• Problem to solve:
From the first line of the data below, repeat each line exactly until you reach the line with "scene.camera = camo"; include that line too.

• Data lines:
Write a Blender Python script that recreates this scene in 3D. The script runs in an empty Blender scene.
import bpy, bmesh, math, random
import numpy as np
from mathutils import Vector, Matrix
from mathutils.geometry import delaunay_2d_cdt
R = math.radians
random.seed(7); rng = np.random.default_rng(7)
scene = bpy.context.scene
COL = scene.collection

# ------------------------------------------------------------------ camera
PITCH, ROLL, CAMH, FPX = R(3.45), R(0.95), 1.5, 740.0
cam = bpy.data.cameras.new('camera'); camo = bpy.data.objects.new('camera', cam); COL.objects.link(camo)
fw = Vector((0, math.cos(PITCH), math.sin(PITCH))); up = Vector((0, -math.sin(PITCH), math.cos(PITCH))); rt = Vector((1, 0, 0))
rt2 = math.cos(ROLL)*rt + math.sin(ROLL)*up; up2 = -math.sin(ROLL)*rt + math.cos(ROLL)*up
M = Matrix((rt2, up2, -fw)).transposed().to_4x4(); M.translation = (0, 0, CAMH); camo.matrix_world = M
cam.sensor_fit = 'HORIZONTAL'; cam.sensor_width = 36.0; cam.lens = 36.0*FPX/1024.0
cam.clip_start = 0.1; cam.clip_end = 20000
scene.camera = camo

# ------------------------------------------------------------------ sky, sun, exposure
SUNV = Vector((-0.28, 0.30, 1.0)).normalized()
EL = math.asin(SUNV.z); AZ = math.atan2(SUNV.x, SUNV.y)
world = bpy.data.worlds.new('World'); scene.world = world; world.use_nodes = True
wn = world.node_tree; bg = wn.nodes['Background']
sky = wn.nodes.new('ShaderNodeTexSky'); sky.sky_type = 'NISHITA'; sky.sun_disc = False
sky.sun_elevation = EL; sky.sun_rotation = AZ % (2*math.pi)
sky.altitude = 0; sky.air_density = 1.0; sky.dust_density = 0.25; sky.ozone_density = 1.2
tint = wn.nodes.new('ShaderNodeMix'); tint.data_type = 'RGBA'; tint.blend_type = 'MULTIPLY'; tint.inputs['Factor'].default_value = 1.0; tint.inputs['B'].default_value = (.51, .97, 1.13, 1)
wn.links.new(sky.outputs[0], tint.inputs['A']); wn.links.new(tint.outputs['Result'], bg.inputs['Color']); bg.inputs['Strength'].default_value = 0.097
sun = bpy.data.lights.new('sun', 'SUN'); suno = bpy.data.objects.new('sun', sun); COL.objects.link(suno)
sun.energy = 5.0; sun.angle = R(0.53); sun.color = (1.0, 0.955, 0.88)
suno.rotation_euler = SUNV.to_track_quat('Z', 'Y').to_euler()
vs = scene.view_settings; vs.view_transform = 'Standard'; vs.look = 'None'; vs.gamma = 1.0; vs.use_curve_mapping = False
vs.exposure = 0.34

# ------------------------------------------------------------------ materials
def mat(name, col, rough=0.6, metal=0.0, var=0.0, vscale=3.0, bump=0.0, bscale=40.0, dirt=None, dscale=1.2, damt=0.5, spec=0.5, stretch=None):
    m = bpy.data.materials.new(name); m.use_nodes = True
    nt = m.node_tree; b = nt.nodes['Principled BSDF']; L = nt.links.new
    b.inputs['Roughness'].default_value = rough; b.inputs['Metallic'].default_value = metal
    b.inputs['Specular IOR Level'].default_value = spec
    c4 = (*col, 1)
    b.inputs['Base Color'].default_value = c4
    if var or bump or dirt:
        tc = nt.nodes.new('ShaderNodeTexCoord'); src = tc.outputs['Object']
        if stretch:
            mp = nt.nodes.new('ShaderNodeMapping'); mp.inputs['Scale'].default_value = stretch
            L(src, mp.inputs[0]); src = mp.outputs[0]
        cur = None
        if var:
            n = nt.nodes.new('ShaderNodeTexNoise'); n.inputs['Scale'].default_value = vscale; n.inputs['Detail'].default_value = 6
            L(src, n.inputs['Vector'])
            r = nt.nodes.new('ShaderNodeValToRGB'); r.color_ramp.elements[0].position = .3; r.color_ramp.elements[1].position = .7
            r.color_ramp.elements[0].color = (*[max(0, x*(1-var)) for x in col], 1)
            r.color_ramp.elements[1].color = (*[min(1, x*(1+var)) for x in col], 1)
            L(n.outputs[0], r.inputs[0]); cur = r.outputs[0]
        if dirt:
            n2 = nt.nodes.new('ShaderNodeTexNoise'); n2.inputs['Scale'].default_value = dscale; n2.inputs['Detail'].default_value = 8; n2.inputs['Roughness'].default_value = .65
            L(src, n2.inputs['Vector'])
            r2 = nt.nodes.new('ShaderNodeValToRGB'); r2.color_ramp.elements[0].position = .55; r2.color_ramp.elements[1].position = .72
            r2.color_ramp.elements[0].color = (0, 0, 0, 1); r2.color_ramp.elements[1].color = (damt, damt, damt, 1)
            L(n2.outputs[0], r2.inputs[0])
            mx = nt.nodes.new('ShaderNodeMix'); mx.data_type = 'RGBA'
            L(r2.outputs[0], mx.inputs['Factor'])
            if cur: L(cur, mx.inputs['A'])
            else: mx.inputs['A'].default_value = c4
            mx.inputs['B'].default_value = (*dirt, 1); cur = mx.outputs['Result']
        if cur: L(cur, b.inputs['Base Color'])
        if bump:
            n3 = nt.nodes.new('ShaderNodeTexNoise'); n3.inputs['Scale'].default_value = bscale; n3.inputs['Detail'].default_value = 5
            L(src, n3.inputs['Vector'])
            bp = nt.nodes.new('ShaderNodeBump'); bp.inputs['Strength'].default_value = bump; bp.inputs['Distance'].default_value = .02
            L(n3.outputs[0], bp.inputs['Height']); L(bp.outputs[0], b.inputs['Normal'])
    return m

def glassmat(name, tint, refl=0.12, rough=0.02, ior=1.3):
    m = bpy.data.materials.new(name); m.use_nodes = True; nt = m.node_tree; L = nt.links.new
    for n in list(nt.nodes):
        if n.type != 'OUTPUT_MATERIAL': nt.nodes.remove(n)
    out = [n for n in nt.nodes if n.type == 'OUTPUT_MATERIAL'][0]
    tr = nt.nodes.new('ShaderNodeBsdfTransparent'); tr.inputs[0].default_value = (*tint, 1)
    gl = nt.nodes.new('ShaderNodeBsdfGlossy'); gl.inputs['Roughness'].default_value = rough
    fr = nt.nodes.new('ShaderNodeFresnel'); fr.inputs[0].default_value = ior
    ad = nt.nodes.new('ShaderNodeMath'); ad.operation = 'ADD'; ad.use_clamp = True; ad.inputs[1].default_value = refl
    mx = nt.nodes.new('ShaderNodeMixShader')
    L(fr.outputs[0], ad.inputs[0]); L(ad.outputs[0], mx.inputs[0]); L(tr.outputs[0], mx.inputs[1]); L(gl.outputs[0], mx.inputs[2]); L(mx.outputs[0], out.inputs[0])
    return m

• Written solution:
Write a Blender Python script that recreates this scene in 3D. The script runs in an empty Blender scene.
import bpy, bmesh, math, random
import numpy as np
from mathutils import Vector, Matrix
from mathutils.geometry import delaunay_2d_cdt
R = math.radians
random.seed(7); rng = np.random.default_rng(7)
scene = bpy.context.scene
COL = scene.collection

# ------------------------------------------------------------------ camera
PITCH, ROLL, CAMH, FPX = R(3.45), R(0.95), 1.5, 740.0
cam = bpy.data.cameras.new('camera'); camo = bpy.data.objects.new('camera', cam); COL.objects.link(camo)
fw = Vector((0, math.cos(PITCH), math.sin(PITCH))); up = Vector((0, -math.sin(PITCH), math.cos(PITCH))); rt = Vector((1, 0, 0))
rt2 = math.cos(ROLL)*rt + math.sin(ROLL)*up; up2 = -math.sin(ROLL)*rt + math.cos(ROLL)*up
M = Matrix((rt2, up2, -fw)).transposed().to_4x4(); M.translation = (0, 0, CAMH); camo.matrix_world = M
cam.sensor_fit = 'HORIZONTAL'; cam.sensor_width = 36.0; cam.lens = 36.0*FPX/1024.0
cam.clip_start = 0.1; cam.clip_end = 20000
scene.camera = camo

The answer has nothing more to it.